A Bridal Trinity at Marchesa Couture & Notte FW18


There’s no one-size-fits-all for bridal, which Marchesa truly understands. To be inclusive to all types of brides, Key Hair for Moroccanoil, Kevin Hughes, sent three distinct looks down the runway. The looks belonged to one of two collections, Marchesa Notte, which Hughes describes as for a “younger, hip, more modern” bride, and Marchesa Couture, which is more traditional. The couture girl is “a little bit more sophisticated and classically beautiful,” he describes.
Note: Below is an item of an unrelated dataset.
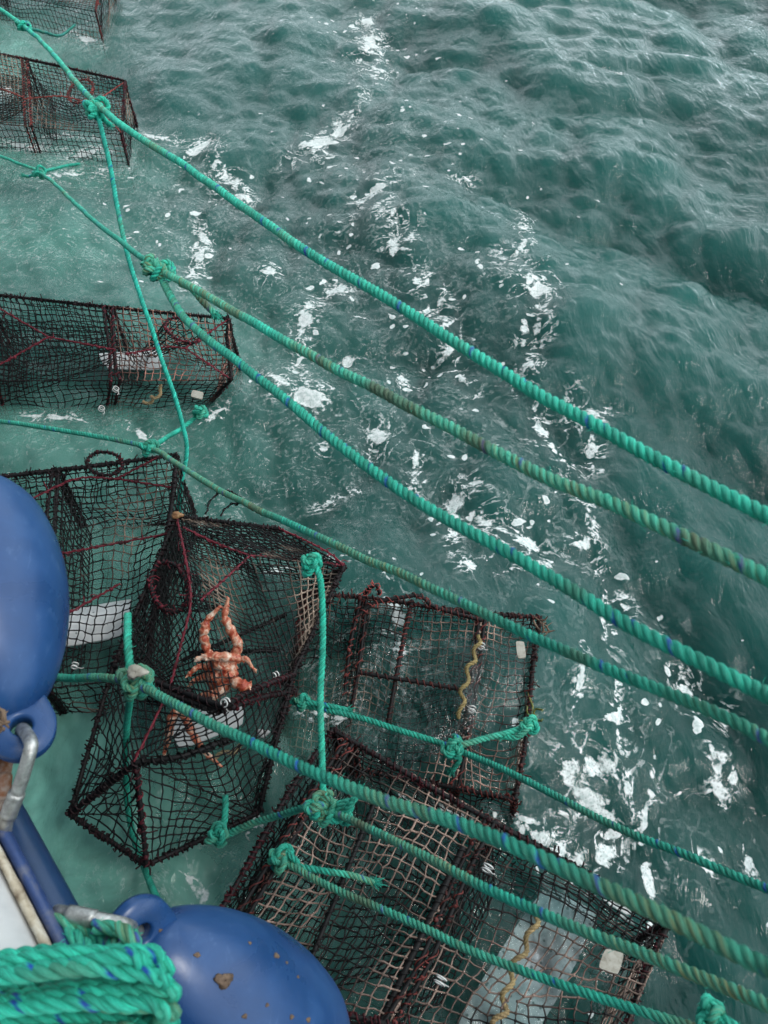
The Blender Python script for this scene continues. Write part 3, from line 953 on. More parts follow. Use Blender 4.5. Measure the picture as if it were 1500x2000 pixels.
# --- pot behind the upper fender
T = [P(-150, 945, .14), P(345, 888, .16), P(285, 1322, .12), P(-120, 1370, .08)]
p4, T4, B4 = box_pot('black net pot partly hidden behind the upper blue fender', 4, T, .20, [.52], cell=.0185, near_rod=False, tan=(.0, .12), cols=(DKRED, DKRED), fray=1.6, sag=-.022)
jn = P(228, 935, .15)
p4.twine([[P(60, 975, .15), P(150, 935, .15), jn], [jn, P(310, 892, .16)], [jn, P(335, 952, .15)], [P(100, 1085, .15), P(330, 1042, .15)], [P(130, 1200, .15), P(235, 1140, .14)]], RED * .8)
c4 = P(205, 905, .155)
p4.ring(c4, P(240, 905, .155) - c4, P(208, 928, .15) - c4, RED * .7)
p4.plate([P(105, 1196, .07), P(264, 1168, .07), P(252, 1240, .07), P(112, 1266, .07)], .02)
p4.ties([P(146, 1300, .12)], [0, 1, 0])

# --- the pot that holds the crab, hanging tilted
A1, A2 = P(345, 1008, .20), P(672, 1106, .19)
AM = P(548, 1033, .20)
HL, HM, HR = P(222, 1300, .16), P(432, 1378, .25), P(572, 1318, .15)
B1, B2, B3, B4 = P(266, 1490, .20), P(505, 1588, .06), P(286, 1690, .10), P(136, 1590, .10)
A1b, A2b, HRb, B2b = P(350, 1090, -.05), P(600, 1170, -.05), P(545, 1340, -.06), P(470, 1590, -.06)
HLb = P(285, 1330, -.05)
p5 = Pot((A1b + A2b + B2b + HLb) / 4, 'tilted black net pot with an orange crab caught inside', 5)
jm = P(488, 1085, .215)
p5.net([A1, jm, HR, HM], .0135, tan=.12, sag=-.010)
p5.net([jm, A2, HR], .0135, tri=True, tan=.55)
p5.net([A1, AM, A2, jm], .0135, tan=.1)
p5.net([A1, HM, HL], .0145, tri=True, diamond=False, tan=.0, sag=-.01)
p5.net([HL, HM, B1], .016, tri=True, sag=-.006)
p5.net([HM, HR, B2, B1], .0145, diamond=True, tan=.0, sag=-.012)
p5.net([HL, B1, B4], .017, tri=True, sag=-.006)
p5.net([B1, B2, B3], .0165, tri=True, sag=-.004)
p5.net([B4, B3, B1], .019, tri=True, sag=-.003)
p5.net([A1, AM, A2b, A1b], .0145)
p5.net([AM, A2, A2b], .0145, tri=True, tan=.2)
p5.net([A2, HR, HRb, A2b], .0145, tan=.25)
p5.net([HR, B2, B2b, HRb], .0145)
p5.net([A1b, A2b, HRb, HLb], .018)
p5.net([HLb, HRb, B2b, B4], .018)
p5.net([A1, HL, HLb, A1b], .0145)
p5.net([HL, HM, HLb], .016, tri=True)
p5.rods('frame', [[A1, AM], [A1, HL], [HL, B4], [B4, B3], [B3, B2], [A1b, A2b], [A2b, HRb], [HRb, B2b], [A1b, HLb], [HR, HRb], [A2, HR], [HR, B2], [A2, A2b]], wcol=DKRED, fray=2.2, pitch=.007, tr=.0014)
p5.rods('corner_strut', [[B1, B3]], wcol=RED * .7, fray=1.2)
p5.rods('corner_strut', [[B4, B1]], wcol=DKRED, fray=2.0, tr=.0015)
p5.rods('corner_strut', [[B1, P(360, 1475, .20), P(455, 1440, .17)]], wcol=BLACK, fray=3.0, tr=.0016)
p5.rods('hoop', [[HL, P(330, 1342, .22), HM, P(455, 1376, .25)]], r=.0042, wcol=DKRED, fray=1.0)
p5.rods('hoop', [[P(228, 1312, .17), P(330, 1355, .22), P(428, 1390, .24)]], r=.0042, wcol=DKRED, fray=1.0)
p5.rods('hoop', [[P(445, 1375, .25), P(500, 1345, .21), HR]], wcol=RED * .6)
p5.rods('hoop', [[P(430, 1390, .24), P(510, 1362, .19), P(578, 1350, .12)]], wcol=RED * .6)
p5.rods('crossbar', [[P(370, 1275, .1), P(545, 1270, .1)]], wcol=BLACK, fray=.4)
p5.rods('crossbar', [[P(355, 1290, .05), P(560, 1200, .05)]], wcol=BLACK, fray=.4)
p5.ties([P(440, 1372, .255)], P(480, 1350, .22) - P(440, 1372, .25), r=.008)
p5.ties([P(538, 1318, .17)], P(560, 1310, .17) - P(500, 1345, .2), r=.006)
p5.twine([[A1, P(366, 1110, .22), P(372, 1180, .225), P(352, 1265, .22), P(333, 1340, .22)], [P(322, 1365, .22), P(262, 1488, .2)], [P(358, 1030, .205), P(425, 1062, .21), jm], [jm, P(560, 1090, .2), A2], [jm, P(440, 1130, .22), P(392, 1172, .22)], [AM, P(610, 1062, .2), P(650, 1085, .195), A2]], RED)
p5.twine([[P(402, 1004, .17), P(414, 974, .18), P(440, 958, .19), P(470, 972, .19), P(462, 988, .18)], [P(430, 1008, .17), P(446, 988, .18), P(474, 978, .19)]], BLACK * 2, .0013, 'loose_wire')
c5 = P(331, 1146, .205)
ex, ey = P(368, 1150, .215) - c5, P(335, 1196, .20) - c5
p5.ring(c5, ex, ey)
p5.funnel(c5, ex, ey, P(430, 1170, .08), .4)
p5.plate([P(334, 1405, .09), P(474, 1358, .09), P(480, 1414, .09), P(345, 1466, .09)], .02)
p5.cord([P(415, 1478, .10), P(455, 1468, .09), P(492, 1452, .07)], col=(.36, .28, .16))

# --- pot right of the crab pot
T = [P(590, 1158, .09), P(1056, 1206, .08), P(1006, 1562, .05), P(548, 1470, .00)]
p6, T6, B6 = box_pot('brown fouled pot with cross barred door, yellow bait cord and weedy right edge', 6, T, .22, [.26, .76], cell=.0150, tcol=(.36, .25, .20), tan=(.36, .48, .52), cols=(REDBR * .3, REDBR * .55), sag=-.015)
p6.rods('door_bar', [[P(805, 1172, .09), P(778, 1300, .08), P(758, 1412, .05)]], wcol=REDBR * .6, fray=.3)
p6.rods('door_bar', [[P(700, 1313, .08), P(900, 1346, .08)]], wcol=REDBR * .6, fray=.3)
p6.rods('door_bar', [[P(702, 1200, .10), P(730, 1178, .11), P(790, 1166, .115), P(822, 1164, .115), P(850, 1186, .1), P(942, 1212, .1)]], wcol=REDBR, fray=.8)
p6.rods('door_bar', [[P(712, 1160, .11), P(732, 1140, .14), P(742, 1160, .12)]], wcol=REDBR, fray=2)
p6.cord([P(938, 1240, .10), P(925, 1290, .095), P(908, 1340, .09), P(898, 1402, .07)], col=(.36, .27, .11))
p6.plate([P(1007, 1252, .095), P(1024, 1253, .095), P(1028, 1284, .095), P(1011, 1286, .095)], .0, 'name_tag', M_TAG)
p6.ties([P(940, 1262, .095), P(922, 1385, .08)], P(940, 1262, .1) - P(922, 1385, .1), r=.008)

# --- nearest pot along the bottom
T = [P(650, 1425, .14), P(1312, 1795, .11), P(1180, 2110, .11), P(352, 1905, .14)]
p7, T7, B7 = box_pot('nearest pot with tan fouled netting, white base plate and square tag, beside the lower fender', 7, T, .23, [.06, .50], cell=.0172, tan=(.1, .45, .40), cols=(RED * .3, REDBR * .5), tcol=(.34, .235, .19), sag=-.010, inset=.05, fray=1.2)
p7.rods('door_bar', [[P(905, 1655, .125), P(738, 2010, .12)]], r=.0045, wcol=BLACK, fray=.2)
p7.rods('door_bar', [[P(735, 1560, .13), P(560, 1990, .13)]], r=.003, wcol=BLACK, fray=.2)
p7.plate([P(1060, 1728, -.05), P(1175, 1785, -.05), P(1040, 2040, -.05), P(880, 2010, -.05)], .01, 'base_plate', M_BASE)
p7.cord([P(1048, 1782, .115), P(1030, 1840, .115), P(1000, 1895, .115), P(985, 1960, .115), P(965, 2020, .115)], col=(.44, .31, .15))
p7.plate([P(1182, 1852, .125), P(1220, 1862, .125), P(1208, 1904, .125), P(1168, 1890, .125)], .0, 'name_tag', M_TAG)
p7.ties([P(952, 1696, .13), P(860, 1915, .13)], P(975, 1640, .13) - P(830, 1990, .13), r=.010, n=2)

# ------------------------------------------------------------------ crab
def build_crab():
    g = Geo(); d0 = 1.10
    # (pixel x, pixel y, height offset towards the camera, radius in px)
    L = [[(420, 1296, .01, 8), (404, 1270, .02, 8), (397, 1240, .03, 9), (404, 1212, .03, 7), (430, 1184, .03, 3)],
         [(448, 1292, .01, 9), (468, 1262, .02, 9), (446, 1222, .03, 9), (438, 1204, .03, 7), (446, 1168, .03, 3)],
         [(468, 1286, .02, 8), (430, 1281, .03, 9), (394, 1284, .03, 6), (380, 1292, .03, 2)],
         [(462, 1292, .0, 5), (480, 1284, .01, 5), (500, 1314, 0, 2)],
         [(452, 1330, .02, 7), (468, 1336, .03, 13), (482, 1342, .03, 11), (490, 1334, .03, 3)],
         [(440, 1340, .02, 9), (424, 1356, .03, 11), (402, 1364, .03, 8), (382, 1364, .03, 3)],
         [(412, 1302, 0, 6), (386, 1302, .02, 6), (364, 1322, .02, 2)],
         [(408, 1322, 0, 6), (382, 1326, .02, 5), (364, 1344, .02, 2)],
         [(416, 1350, .0, 7), (372, 1372, .03, 8), (338, 1394, .035, 8), (328, 1440, .03, 6), (318, 1484, .02, 2)],
         [(408, 1358, .0, 7), (356, 1386, .035, 8), (376, 1434, .04, 6.5), (402, 1472, .03, 5), (434, 1498, .02, 2)]]
    for s in L:
        pts = []; rad = []
        for x, y, hh, r in s:
            pts.append(D(x, y, d0 - hh)); rad.append(r * (1.25 if y > 1368 else 1.05) / 1500 * d0)
        pa = np.array(pts); ll = np.concatenate([[0], np.cumsum(np.linalg.norm(np.diff(pa, axis=0), axis=1))]); sq = np.linspace(0, ll[-1], max(6, int(ll[-1] / .003)))
        p = np.stack([np.interp(sq, ll, pa[:, k]) for k in range(3)], 1)
        f = np.linspace(0, 1, len(p)); cl = np.concatenate([[0], np.cumsum(np.linalg.norm(np.diff(np.array(pts), axis=0), axis=1))]); cl /= cl[-1]
        rr = np.interp(f, cl, rad) * .92
        dj = np.min(np.abs(f[:, None] - cl[None, 1:-1]), axis=1) * ll[-1]
        rr = rr * (1 + .22 * np.exp(-((dj - .006) / .004) ** 2) - .30 * np.exp(-(dj / .0028) ** 2))
        pe = np.vstack([p[0] - (p[1] - p[0]), p, p[-1] + (p[-1] - p[-2]) * .5]); re = np.concatenate([[.0005], rr, [.0005]])
        g.tubes(pe, re, (1, 1, 1), sides=10)
        # thorns on the joints
    rs = np.random.RandomState(4)
    for (x, y, hh, rx, ry, rz) in [(434, 1316, .004, 33, 36, 22), (436, 1300, .012, 22, 17, 16), (446, 1326, .014, 14, 15, 12), (420, 1322, .014, 13, 15, 12)]:
        c = D(x, y, d0 - hh); nt_, ns = 14, 20
        th = np.linspace(0.02, math.pi - .02, nt_); ph = np.arange(ns) * 6.283 / ns
        k = 1 + .10 * rs.randn(nt_, ns)
        q = np.stack([np.outer(np.sin(th), np.cos(ph)) * k * rx, np.outer(np.sin(th), np.sin(ph)) * k * ry, np.outer(np.cos(th), np.ones(ns)) * k * rz], -1) / 1500 * d0
        v = c + q[..., :1] * np.array([1, 0, 0]) + q[..., 1:2] * -UP + q[..., 2:] * -FW
        I = np.arange(nt_ * ns).reshape(nt_, ns)
        g.add(v.reshape(-1, 3), np.stack([I[:-1], np.roll(I, -1, 1)[:-1], np.roll(I, -1, 1)[1:], I[1:]], -1).reshape(-1, 4), (1, 1, 1))
    for k in range(150):
        s = L[rs.randint(len(L))]; i = rs.randint(len(s) - 1); f = rs.rand()
        a = lerp(s[i], s[i + 1], f); p = D(a[0], a[1], d0 - a[2]); dd = rs.randn(3); dd /= np.linalg.norm(dd)
        rr = a[3] / 1500 * d0
        g.tubes(np.array([p, p + dd * (rr + .001), p + dd * (rr + .004)]), np.array([.0016, .0014, .0005]), (1, 1, 1), sides=5)
    tmp = g.build('crab', M_CRAB)
    md = tmp.modifiers.new('r', 'REMESH'); md.mode = 'VOXEL'; md.voxel_size = .0011
    ms = tmp.modifiers.new('s', 'SMOOTH'); ms.iterations = 2; ms.factor = .4
    dg = bpy.context.evaluated_depsgraph_get()
    me = bpy.data.meshes.new_from_object(tmp.evaluated_get(dg))
    tmp.modifiers.clear(); tmp.data = me
    me.polygons.foreach_set('use_smooth', np.ones(len(me.polygons), bool))
    if not me.materials: me.materials.append(M_CRAB)
    tag(tmp, 'orange red spiny crab caught inside the tilted black net pot', 'crab')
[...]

Two styles fall under Marchesa’s Couture umbrella. The first is a faux bob. To get this look, Hughes creates a glamorous wave at the very bottom of the hair—an elastic is added to keep it all in place. Hair is then rolled up and pinned directly to an anchor braid. Hughes adds in a smooth wave with texture at the bottom; the final look is adorned with flowers for a heighted whimsical feel. 


For the bride who pictures a princess wedding, we advise the upsweep. To transport models from the chair to the throne, Hughes creates a center part, though some girls are “slightly off center,” he says of the intentional styling. For each, “there’s a lot of texture in the hair,” describes Hughes. All strands are pulled back into a wrapped bun. Hughes adds flowers underneath the hair, with some models commanding a veil, to further ground the style in a bridal tradition.
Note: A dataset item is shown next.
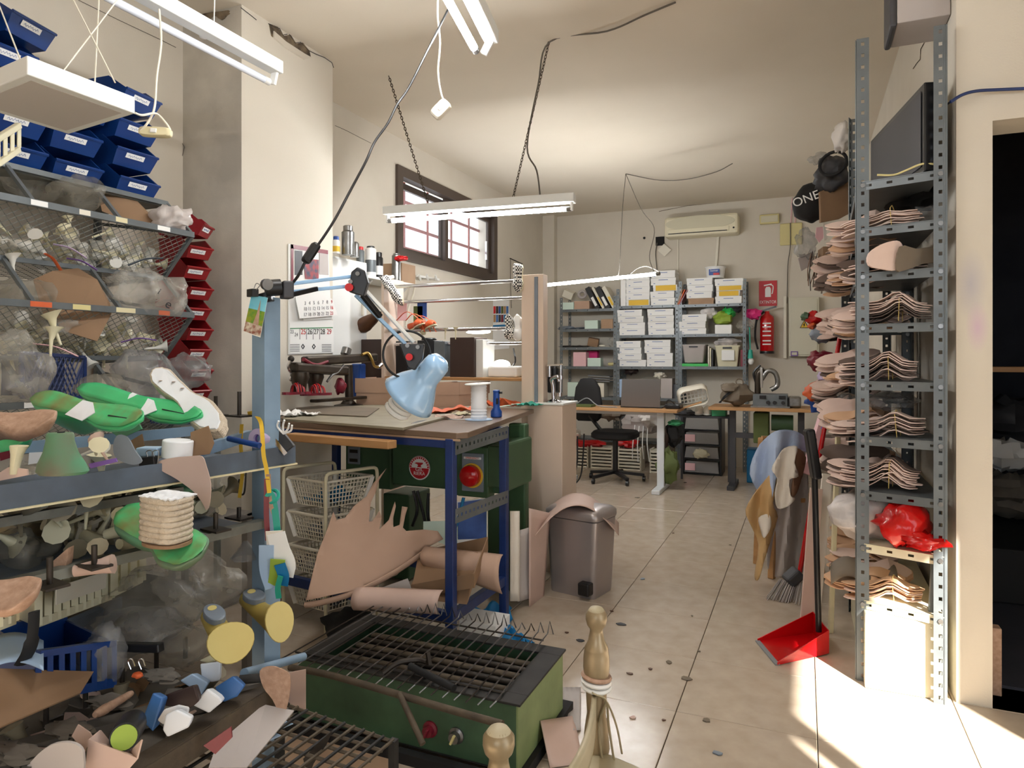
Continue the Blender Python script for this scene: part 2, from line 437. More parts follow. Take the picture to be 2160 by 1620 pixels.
struct(MB().boxa((XL - 0.2, YR - 0.2, ZC), (2.75, YB + 0.2, ZC + 0.15)), 'ceiling', 'ceiling_paint')

def wall_hole(name, m, axis, a0, a1, t0, t1, z0, z1, h):
    """one wall with one opening; axis 'x': runs along x (t = y range); h = (a, a, z, z)"""
    mb = MB()
    def P(a, z, t): return V((a, t, z)) if axis == 'x' else V((t, a, z))
    for t in (t0, t1):
        mb.v += [P(a0, z0, t), P(a1, z0, t), P(a1, z1, t), P(a0, z1, t), P(h[0], h[2], t), P(h[1], h[2], t), P(h[1], h[3], t), P(h[0], h[3], t)]
    for s in (0, 8):
        for q in range(4):
            f = (s + q, s + (q + 1) % 4, s + 4 + (q + 1) % 4, s + 4 + q); mb.f.append(f if s else f[::-1])
    for q in range(4):
        mb.f.append((q, (q + 1) % 4, 8 + (q + 1) % 4, 8 + q)); mb.f.append((4 + q, 12 + q, 12 + (q + 1) % 4, 4 + (q + 1) % 4))
    return struct(mb, name, m)
WY0, WY1, WZ0, WZ1 = 4.93, 6.90, 2.165, 2.90
wl = wall_hole('wall_left', 'plaster', 'y', YR - 0.2, YB + 0.2, XL - 0.2, XL, 0.0, ZC, (WY0, WY1, WZ0, WZ1))
wb = struct(MB().boxa((XL, YB, 0), (XR + 0.2, YB + 0.2, ZC)), 'wall_back', 'plaster')
wr = struct(MB().boxa((XR, YD + 0.2, 0), (XR + 0.09, YB, ZC)), 'wall_right', 'plaster')
wd = wall_hole('wall_doorway', 'plaster', 'x', XR, XS + 0.85, YD, YD + 0.2, 0.0, ZC, (0.645, 1.62, 0.0, 2.18))
wall_hole('wall_rear', 'plaster', 'x', XL, XS + 0.2, YR - 0.2, YR, 0.0, ZC, (-0.8, 1.6, 1.05, 2.75))
wall_hole('wall_side', 'plaster', 'y', YR, YD, XS, XS + 0.2, 0.0, ZC, (-0.34, 1.25, 0.0, 2.86))
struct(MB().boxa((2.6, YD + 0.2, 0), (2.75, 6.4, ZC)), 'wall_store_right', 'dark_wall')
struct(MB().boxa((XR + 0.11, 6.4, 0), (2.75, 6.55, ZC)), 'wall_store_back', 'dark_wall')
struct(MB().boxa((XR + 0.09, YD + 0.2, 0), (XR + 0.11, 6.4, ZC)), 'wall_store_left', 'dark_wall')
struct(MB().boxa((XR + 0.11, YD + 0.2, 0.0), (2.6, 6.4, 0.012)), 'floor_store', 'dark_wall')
# glazing bars of the shop front and the side door (they rake the sun patch)
struct(MB().boxa((XS + 0.06, -0.2, 0), (XS + 0.1, -0.12, 2.86)), 'trim_1', 'frame_brown')
struct(MB().boxa((XS + 0.06, -0.03, 0), (XS + 0.1, 0.07, 2.86)), 'trim_2', 'frame_brown')
m = MATS['plaster'].copy(); m.name = 'plaster_smeared'; MATS['plaster_smeared'] = m; nt = m.node_tree; N = nt.nodes; bs = N['Principled BSDF']   # paint smears beside the doorway
tcn = N.new('ShaderNodeTexCoord'); cur = bs.inputs['Base Color'].links[0].from_socket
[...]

Are you working with a downtown bride? If so, channel Notte. The Notte look is relaxed; Hughes describes it as an “undone, broken wave.” He teases hair at the crown, creates a center part and gathers strands in a white satin ribbon at the back, in a half-up, half-down style. “It has a little of a Bardot feel,” explains Hughes of the overall effect. To make it even more fit for the cool girl bride, Hughes softens front pieces, adding extra texture.
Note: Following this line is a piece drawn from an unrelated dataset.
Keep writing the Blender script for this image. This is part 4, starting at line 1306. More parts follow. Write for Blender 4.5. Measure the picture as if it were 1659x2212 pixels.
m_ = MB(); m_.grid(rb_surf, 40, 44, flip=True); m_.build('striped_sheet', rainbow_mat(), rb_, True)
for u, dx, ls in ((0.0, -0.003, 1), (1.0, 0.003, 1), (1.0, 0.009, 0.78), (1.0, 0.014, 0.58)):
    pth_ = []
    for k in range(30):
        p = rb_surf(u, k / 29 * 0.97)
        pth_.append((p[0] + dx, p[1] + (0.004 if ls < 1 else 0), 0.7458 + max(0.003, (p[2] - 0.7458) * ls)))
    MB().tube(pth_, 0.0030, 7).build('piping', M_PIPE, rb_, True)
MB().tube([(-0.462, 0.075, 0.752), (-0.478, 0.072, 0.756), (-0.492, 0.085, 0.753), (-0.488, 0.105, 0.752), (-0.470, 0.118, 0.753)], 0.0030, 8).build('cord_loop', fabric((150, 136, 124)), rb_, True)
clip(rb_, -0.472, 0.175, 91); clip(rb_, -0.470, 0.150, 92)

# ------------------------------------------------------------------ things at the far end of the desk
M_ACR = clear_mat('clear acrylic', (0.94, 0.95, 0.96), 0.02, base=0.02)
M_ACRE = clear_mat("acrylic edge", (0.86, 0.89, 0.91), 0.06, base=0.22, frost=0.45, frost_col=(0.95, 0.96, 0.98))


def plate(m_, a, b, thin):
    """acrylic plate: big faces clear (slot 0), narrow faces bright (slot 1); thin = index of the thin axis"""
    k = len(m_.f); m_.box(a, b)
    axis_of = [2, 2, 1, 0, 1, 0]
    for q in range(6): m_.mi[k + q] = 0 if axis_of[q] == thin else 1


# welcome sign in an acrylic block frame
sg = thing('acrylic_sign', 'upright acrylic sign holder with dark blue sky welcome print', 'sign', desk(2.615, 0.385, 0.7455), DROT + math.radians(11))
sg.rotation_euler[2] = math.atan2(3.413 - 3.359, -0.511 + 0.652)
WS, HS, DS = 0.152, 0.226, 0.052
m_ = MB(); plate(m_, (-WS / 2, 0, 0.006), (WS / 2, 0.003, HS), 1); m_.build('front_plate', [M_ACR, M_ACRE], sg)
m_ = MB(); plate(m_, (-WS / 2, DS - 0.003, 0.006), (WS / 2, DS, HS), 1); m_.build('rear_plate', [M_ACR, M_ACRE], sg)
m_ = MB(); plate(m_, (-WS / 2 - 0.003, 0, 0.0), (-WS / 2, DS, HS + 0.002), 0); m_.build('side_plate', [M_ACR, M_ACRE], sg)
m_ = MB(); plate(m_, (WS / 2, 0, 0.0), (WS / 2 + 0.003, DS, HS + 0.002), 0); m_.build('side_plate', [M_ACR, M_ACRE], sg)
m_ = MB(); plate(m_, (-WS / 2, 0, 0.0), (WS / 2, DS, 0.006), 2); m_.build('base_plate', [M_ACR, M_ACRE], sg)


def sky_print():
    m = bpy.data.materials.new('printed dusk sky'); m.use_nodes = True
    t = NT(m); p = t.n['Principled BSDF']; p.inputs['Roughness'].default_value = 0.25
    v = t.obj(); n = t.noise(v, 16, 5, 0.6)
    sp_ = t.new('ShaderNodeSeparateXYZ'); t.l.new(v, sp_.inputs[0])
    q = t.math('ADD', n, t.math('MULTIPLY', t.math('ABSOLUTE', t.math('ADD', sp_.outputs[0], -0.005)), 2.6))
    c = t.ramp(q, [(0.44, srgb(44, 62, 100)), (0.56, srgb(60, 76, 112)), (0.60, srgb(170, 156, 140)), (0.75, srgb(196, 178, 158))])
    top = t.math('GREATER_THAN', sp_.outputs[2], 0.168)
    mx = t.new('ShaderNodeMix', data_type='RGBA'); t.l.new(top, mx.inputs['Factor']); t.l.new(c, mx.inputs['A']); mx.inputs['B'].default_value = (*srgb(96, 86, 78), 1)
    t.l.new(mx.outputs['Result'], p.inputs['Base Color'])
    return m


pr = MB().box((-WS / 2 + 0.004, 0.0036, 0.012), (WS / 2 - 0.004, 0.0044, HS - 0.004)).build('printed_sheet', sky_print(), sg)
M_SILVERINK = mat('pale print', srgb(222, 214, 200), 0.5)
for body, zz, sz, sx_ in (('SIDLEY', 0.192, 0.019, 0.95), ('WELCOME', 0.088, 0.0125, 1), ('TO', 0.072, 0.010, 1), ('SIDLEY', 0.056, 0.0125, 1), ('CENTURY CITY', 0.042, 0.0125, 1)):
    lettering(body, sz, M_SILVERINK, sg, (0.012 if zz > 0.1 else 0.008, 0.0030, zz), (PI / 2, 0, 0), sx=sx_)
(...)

Taking individuality into account on all fronts, there is no uniform product prescription, either. Hughes uses what works on each model, depending on her natural texture. “For girls with a lot of texture, we used a Hydrating Styling Cream to smooth out the hair,” he explains. In all cases, however, Hughes and his team were sure to use Perfect Defense by Moroccanoil. The heat styling protectant works to guard hair in temperatures of up to 450 degrees; this was definitely necessary considering irons were used backstage. Hughes did use a trick to cut down on heat styling time, as best as he could. “We’re using Luminous Hairspray Strong while we’re curling the hair, so that we don’t have to iron as long, he says. Hughes also makes sure to work in Moroccanoil Treatment Light, for “whenever we’re trying to get rid of frizz at the ends.” It’s his go-to to finish every look.

Hughes’ reminds us of our favorite thing about a bridal trial, as he explains his backstage Aha-moment. “I love seeing the whole completed look, when the girl is actually in the gown—it’s breathtaking,” he says.